The Guardian has posted a beautiful data journalism piece based on a report from Focaldata showing that since Donald Trump assumed the U.S. presidency countries are voting less often with the United States and more often with China in the United Nations General Assembly. The article interprets these trends as evidence that “the world is moving closer to China.” Its visuals reinforce this narrative, with red arrows pointing away from the United States and toward Beijing across much of the globe.
But there is another, more plausible interpretation: The world is not moving away from the United States. The United States is moving away from the world.
Simple agreement rates cannot tell us who changed when countries’ voting alignment declines. If two countries vote together less often than before, either one, or both, could have shifted positions. To understand what is happening, we need to examine how individual countries’ voting behavior changes over time.
The answer is pretty clear: Most countries changed their voting behavior very little and the U.S. changed a lot. Here is how I know. For years I have maintained a widely used database of U.N. ideal points from the entire history of U.N. voting. One thing I check is whether countries change their vote from one year to the next on the same resolution.
Two countries stand out for vote switching in 2025: Argentina under President Javier Milei and the United States under President Donald Trump.The U.S. switched on 12 votes, more than it has ever done in a single year. By contrast in his first term, Trump switched on just 4 votes in 2018 and 3 in 2019 (5 of these votes were reversed by the Biden administration in 2021).
By contrast, 104 countries, including the U.S. main allies, did not change their voting behavior at all on repeated resolutions. Most other nations changed one or two votes. Thus, the radical changes documented in the Guardian article are not because the U.S. allies are moving towards China but because the U.S. is moving away from everyone else.

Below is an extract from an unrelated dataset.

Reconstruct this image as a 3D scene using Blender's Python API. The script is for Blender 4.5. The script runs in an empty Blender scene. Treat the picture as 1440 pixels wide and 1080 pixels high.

Many of the votes where the U.S has changed were related to (nuclear) arms control, development aid, and human rights. For example, the U.S. voted against resolutions for the “Promotion of a democratic and equitable international order” and the “Eradication of rural poverty” due to “problematic language.” But the U.S. has also taken positions on new resolutions that have isolated it from the rest of the world, such as voting with Russia, Belarus and North Korea against declaring Russia as the aggressor in the Ukraine war.
I use the information about identical resolutions as a kind of glue to identify changes in positions, known as “ideal points,” over time. Think of this as analogous to estimates of how liberal or conservative members of Congress are. The change in 2025 is quite dramatic, as my latest figure below shows. The U.S. voting record in the United Nations is so anomalous that the model wants to push the U.S. ideal points all the way into outer space. Israel and Argentina are the closest followers. Some other countries, like Board of Peace members Hungary and Paraguay, have also shifted towards the U.S. However, most other countries have pretty much stayed where they were.

The implication is straightforward. What looks like a global drift away from the United States is, in large part, the consequence of the United States redefining its own position relative to longstanding international norms and coalitions.
In other words, U.S. allies are not collectively moving toward China. The United States is moving away from them.